Problem details: Below is a listing; write it out exactly and drop any images from it.

Provided material:
* Start *
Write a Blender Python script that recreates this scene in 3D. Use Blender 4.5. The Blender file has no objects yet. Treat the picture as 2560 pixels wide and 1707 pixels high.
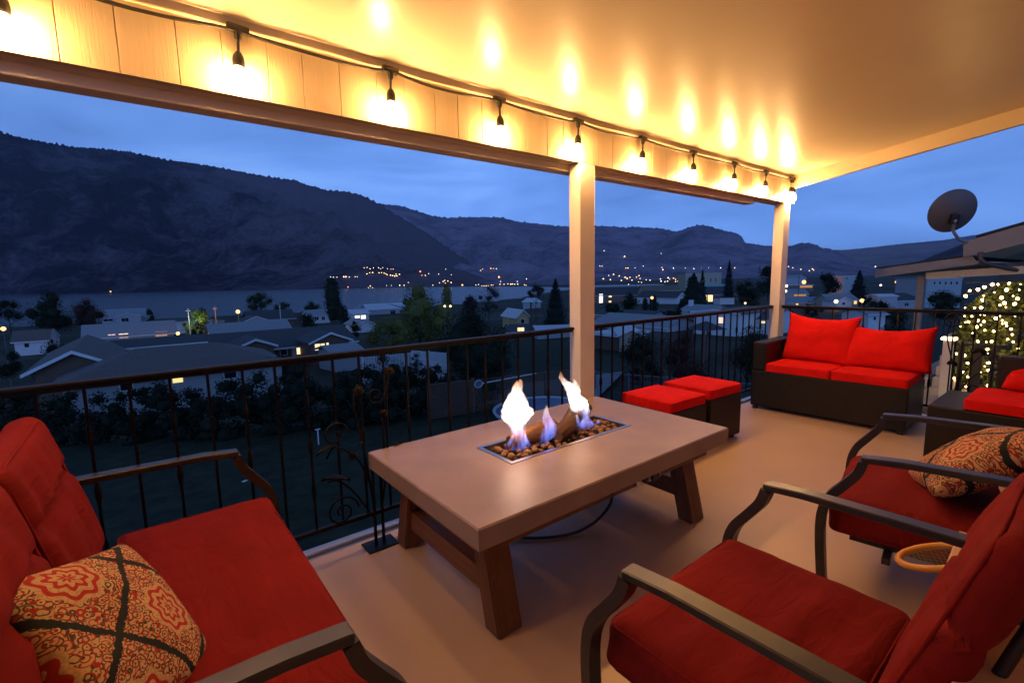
import bpy, bmesh, math, random
import numpy as np
from mathutils import Vector, Matrix, noise
from mathutils.bvhtree import BVHTree

S = bpy.context.scene
COL = S.collection
rad = math.radians
rng = random.Random(11)

# ------------------------------------------------------------------ camera (solved from the deck's own lines)
EYE = np.array([0.0, 0.0, 1.42])
YAW, PIT, ROL, FPX = rad(51.8009), rad(7.4479), rad(1.1044), 1190.2
CX, CY = 1280.0, 853.5
_Z = np.array([0, 0, 1.0])
_FH = np.array([math.cos(YAW), math.sin(YAW), 0])
_F = _FH * math.cos(PIT) - _Z * math.sin(PIT)
_R0 = np.cross(_F, _Z); _R0 /= np.linalg.norm(_R0)
_U0 = np.cross(_R0, _F)
_R = _R0 * math.cos(ROL) - _U0 * math.sin(ROL)
_U = _R0 * math.sin(ROL) + _U0 * math.cos(ROL)
RH = Vector((_FH[1], -_FH[0], 0))          # horizontal right
FH = Vector(_FH)                           # horizontal forward


def ray(x, y): return _F * FPX + _R * (x - CX) - _U * (y - CY)
def at_z(x, y, z): d = ray(x, y); return Vector(EYE + d * ((z - EYE[2]) / d[2]))
def at_x(x, y, X): d = ray(x, y); return Vector(EYE + d * (X / d[0]))
def at_y(x, y, Y): d = ray(x, y); return Vector(EYE + d * (Y / d[1]))
def at_r(x, y, r): d = ray(x, y); return Vector(EYE + d * (r / math.hypot(d[0], d[1])))
def mpp(x, y, r): d = ray(x, y); return r / math.hypot(d[0], d[1])   # metres per photo pixel there
def azim(x): d = ray(x, 700); return math.atan2(d[1], d[0])


# ------------------------------------------------------------------ materials
MATS = {}


def nt(name):
    m = bpy.data.materials.new(name); m.use_nodes = True
    t = m.node_tree; t.nodes.clear()
    o = t.nodes.new('ShaderNodeOutputMaterial')
    return m, t, o


def N(t, kind, **kw):
    n = t.nodes.new(kind)
    for k, v in kw.items():
        if k == 'inp':
            for kk, vv in v.items(): n.inputs[kk].default_value = vv
        else: setattr(n, k, v)
    return n


def ramp(t, stops, interp='LINEAR'):
    n = t.nodes.new('ShaderNodeValToRGB'); cr = n.color_ramp; cr.interpolation = interp
    while len(cr.elements) < len(stops): cr.elements.new(.5)
    for e, (p, c) in zip(cr.elements, stops):
        e.position = p; e.color = (*c, 1) if len(c) == 3 else c
    return n


def mat(name, col, rough=.6, var=.25, scale=6., bump=0., bscale=60., spec=.5, metal=0., stretch=(1, 1, 1), coord='Object', dist=.004, coat=0.):
    """plain surface with mottled colour and bump"""
    if name in MATS: return MATS[name]
    m, t, o = nt(name)
    b = N(t, 'ShaderNodeBsdfPrincipled')
    b.inputs['Roughness'].default_value = rough
    b.inputs['Specular IOR Level'].default_value = spec
    b.inputs['Metallic'].default_value = metal
    b.inputs['Coat Weight'].default_value = coat
    tc = N(t, 'ShaderNodeTexCoord'); mp = N(t, 'ShaderNodeMapping'); mp.inputs['Scale'].default_value = stretch
    t.links.new(tc.outputs[coord], mp.inputs[0])
    ns = N(t, 'ShaderNodeTexNoise', inp={'Scale': scale, 'Detail': 6., 'Roughness': .62})
    t.links.new(mp.outputs[0], ns.inputs['Vector'])
    lo = tuple(c * (1 - var) for c in col); hi = tuple(min(1, c * (1 + var)) for c in col)
    r = ramp(t, [(.3, lo), (.7, hi)])
    t.links.new(ns.outputs['Fac'], r.inputs[0]); t.links.new(r.outputs[0], b.inputs['Base Color'])
    if bump:
        n2 = N(t, 'ShaderNodeTexNoise', inp={'Scale': bscale, 'Detail': 4., 'Roughness': .6})
        t.links.new(mp.outputs[0], n2.inputs['Vector'])
        bp = N(t, 'ShaderNodeBump', inp={'Strength': bump, 'Distance': dist})
        t.links.new(n2.outputs['Fac'], bp.inputs['Height']); t.links.new(bp.outputs[0], b.inputs['Normal'])
    t.links.new(b.outputs[0], o.inputs[0])
    MATS[name] = m
    return m


def emat(name, col, strength, sample=True):
    if name in MATS: return MATS[name]
    m, t, o = nt(name)
    e = N(t, 'ShaderNodeEmission', inp={'Color': (*col, 1), 'Strength': strength})
    t.links.new(e.outputs[0], o.inputs[0])
    if not sample: m.cycles.emission_sampling = 'NONE'
    MATS[name] = m
    return m


def wood_mat(name, c1, c2, axis=0, rough=.5, scale=14.):
    if name in MATS: return MATS[name]
    m, t, o = nt(name)
    b = N(t, 'ShaderNodeBsdfPrincipled', inp={'Roughness': rough})
    tc = N(t, 'ShaderNodeTexCoord'); mp = N(t, 'ShaderNodeMapping')
    s = [1, 1, 1]; s[axis] = .08
    mp.inputs['Scale'].default_value = s
    t.links.new(tc.outputs['Object'], mp.inputs[0])
    n1 = N(t, 'ShaderNodeTexNoise', inp={'Scale': scale * 3, 'Detail': 8., 'Roughness': .7, 'Distortion': .6})
    n2 = N(t, 'ShaderNodeTexNoise', inp={'Scale': 3., 'Detail': 3.})
    t.links.new(mp.outputs[0], n1.inputs['Vector']); t.links.new(tc.outputs['Object'], n2.inputs['Vector'])
    mx = N(t, 'ShaderNodeMath', operation='MULTIPLY_ADD'); mx.inputs[1].default_value = .75
    ad = N(t, 'ShaderNodeMath', operation='MULTIPLY'); ad.inputs[1].default_value = .3
    t.links.new(n2.outputs['Fac'], ad.inputs[0]); t.links.new(n1.outputs['Fac'], mx.inputs[0]); t.links.new(ad.outputs[0], mx.inputs[2])
    r = ramp(t, [(.32, c1), (.7, c2)])
    t.links.new(mx.outputs[0], r.inputs[0]); t.links.new(r.outputs[0], b.inputs['Base Color'])
    bp = N(t, 'ShaderNodeBump', inp={'Strength': .5, 'Distance': .003})
    t.links.new(n1.outputs['Fac'], bp.inputs['Height']); t.links.new(bp.outputs[0], b.inputs['Normal'])
    t.links.new(b.outputs[0], o.inputs[0])
    MATS[name] = m
    return m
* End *
Answer:
Write a Blender Python script that recreates this scene in 3D. Use Blender 4.5. The Blender file has no objects yet. Treat the picture as 2560 pixels wide and 1707 pixels high.
import bpy, bmesh, math, random
import numpy as np
from mathutils import Vector, Matrix, noise
from mathutils.bvhtree import BVHTree

S = bpy.context.scene
COL = S.collection
rad = math.radians
rng = random.Random(11)

# ------------------------------------------------------------------ camera (solved from the deck's own lines)
EYE = np.array([0.0, 0.0, 1.42])
YAW, PIT, ROL, FPX = rad(51.8009), rad(7.4479), rad(1.1044), 1190.2
CX, CY = 1280.0, 853.5
_Z = np.array([0, 0, 1.0])
_FH = np.array([math.cos(YAW), math.sin(YAW), 0])
_F = _FH * math.cos(PIT) - _Z * math.sin(PIT)
_R0 = np.cross(_F, _Z); _R0 /= np.linalg.norm(_R0)
_U0 = np.cross(_R0, _F)
_R = _R0 * math.cos(ROL) - _U0 * math.sin(ROL)
_U = _R0 * math.sin(ROL) + _U0 * math.cos(ROL)
RH = Vector((_FH[1], -_FH[0], 0))          # horizontal right
FH = Vector(_FH)                           # horizontal forward


def ray(x, y): return _F * FPX + _R * (x - CX) - _U * (y - CY)
def at_z(x, y, z): d = ray(x, y); return Vector(EYE + d * ((z - EYE[2]) / d[2]))
def at_x(x, y, X): d = ray(x, y); return Vector(EYE + d * (X / d[0]))
def at_y(x, y, Y): d = ray(x, y); return Vector(EYE + d * (Y / d[1]))
def at_r(x, y, r): d = ray(x, y); return Vector(EYE + d * (r / math.hypot(d[0], d[1])))
def mpp(x, y, r): d = ray(x, y); return r / math.hypot(d[0], d[1])   # metres per photo pixel there
def azim(x): d = ray(x, 700); return math.atan2(d[1], d[0])


# ------------------------------------------------------------------ materials
MATS = {}


def nt(name):
    m = bpy.data.materials.new(name); m.use_nodes = True
    t = m.node_tree; t.nodes.clear()
    o = t.nodes.new('ShaderNodeOutputMaterial')
    return m, t, o


def N(t, kind, **kw):
    n = t.nodes.new(kind)
    for k, v in kw.items():
        if k == 'inp':
            for kk, vv in v.items(): n.inputs[kk].default_value = vv
        else: setattr(n, k, v)
    return n


def ramp(t, stops, interp='LINEAR'):
    n = t.nodes.new('ShaderNodeValToRGB'); cr = n.color_ramp; cr.interpolation = interp
    while len(cr.elements) < len(stops): cr.elements.new(.5)
    for e, (p, c) in zip(cr.elements, stops):
        e.position = p; e.color = (*c, 1) if len(c) == 3 else c
    return n


def mat(name, col, rough=.6, var=.25, scale=6., bump=0., bscale=60., spec=.5, metal=0., stretch=(1, 1, 1), coord='Object', dist=.004, coat=0.):
    """plain surface with mottled colour and bump"""
    if name in MATS: return MATS[name]
    m, t, o = nt(name)
    b = N(t, 'ShaderNodeBsdfPrincipled')
    b.inputs['Roughness'].default_value = rough
    b.inputs['Specular IOR Level'].default_value = spec
    b.inputs['Metallic'].default_value = metal
    b.inputs['Coat Weight'].default_value = coat
    tc = N(t, 'ShaderNodeTexCoord'); mp = N(t, 'ShaderNodeMapping'); mp.inputs['Scale'].default_value = stretch
    t.links.new(tc.outputs[coord], mp.inputs[0])
    ns = N(t, 'ShaderNodeTexNoise', inp={'Scale': scale, 'Detail': 6., 'Roughness': .62})
    t.links.new(mp.outputs[0], ns.inputs['Vector'])
    lo = tuple(c * (1 - var) for c in col); hi = tuple(min(1, c * (1 + var)) for c in col)
    r = ramp(t, [(.3, lo), (.7, hi)])
    t.links.new(ns.outputs['Fac'], r.inputs[0]); t.links.new(r.outputs[0], b.inputs['Base Color'])
    if bump:
        n2 = N(t, 'ShaderNodeTexNoise', inp={'Scale': bscale, 'Detail': 4., 'Roughness': .6})
        t.links.new(mp.outputs[0], n2.inputs['Vector'])
        bp = N(t, 'ShaderNodeBump', inp={'Strength': bump, 'Distance': dist})
        t.links.new(n2.outputs['Fac'], bp.inputs['Height']); t.links.new(bp.outputs[0], b.inputs['Normal'])
    t.links.new(b.outputs[0], o.inputs[0])
    MATS[name] = m
    return m


def emat(name, col, strength, sample=True):
    if name in MATS: return MATS[name]
    m, t, o = nt(name)
    e = N(t, 'ShaderNodeEmission', inp={'Color': (*col, 1), 'Strength': strength})
    t.links.new(e.outputs[0], o.inputs[0])
    if not sample: m.cycles.emission_sampling = 'NONE'
    MATS[name] = m
    return m


def wood_mat(name, c1, c2, axis=0, rough=.5, scale=14.):
    if name in MATS: return MATS[name]
    m, t, o = nt(name)
    b = N(t, 'ShaderNodeBsdfPrincipled', inp={'Roughness': rough})
    tc = N(t, 'ShaderNodeTexCoord'); mp = N(t, 'ShaderNodeMapping')
    s = [1, 1, 1]; s[axis] = .08
    mp.inputs['Scale'].default_value = s
    t.links.new(tc.outputs['Object'], mp.inputs[0])
    n1 = N(t, 'ShaderNodeTexNoise', inp={'Scale': scale * 3, 'Detail': 8., 'Roughness': .7, 'Distortion': .6})
    n2 = N(t, 'ShaderNodeTexNoise', inp={'Scale': 3., 'Detail': 3.})
    t.links.new(mp.outputs[0], n1.inputs['Vector']); t.links.new(tc.outputs['Object'], n2.inputs['Vector'])
    mx = N(t, 'ShaderNodeMath', operation='MULTIPLY_ADD'); mx.inputs[1].default_value = .75
    ad = N(t, 'ShaderNodeMath', operation='MULTIPLY'); ad.inputs[1].default_value = .3
    t.links.new(n2.outputs['Fac'], ad.inputs[0]); t.links.new(n1.outputs['Fac'], mx.inputs[0]); t.links.new(ad.outputs[0], mx.inputs[2])
    r = ramp(t, [(.32, c1), (.7, c2)])
    t.links.new(mx.outputs[0], r.inputs[0]); t.links.new(r.outputs[0], b.inputs['Base Color'])
    bp = N(t, 'ShaderNodeBump', inp={'Strength': .5, 'Distance': .003})
    t.links.new(n1.outputs['Fac'], bp.inputs['Height']); t.links.new(bp.outputs[0], b.inputs['Normal'])
    t.links.new(b.outputs[0], o.inputs[0])
    MATS[name] = m
    return m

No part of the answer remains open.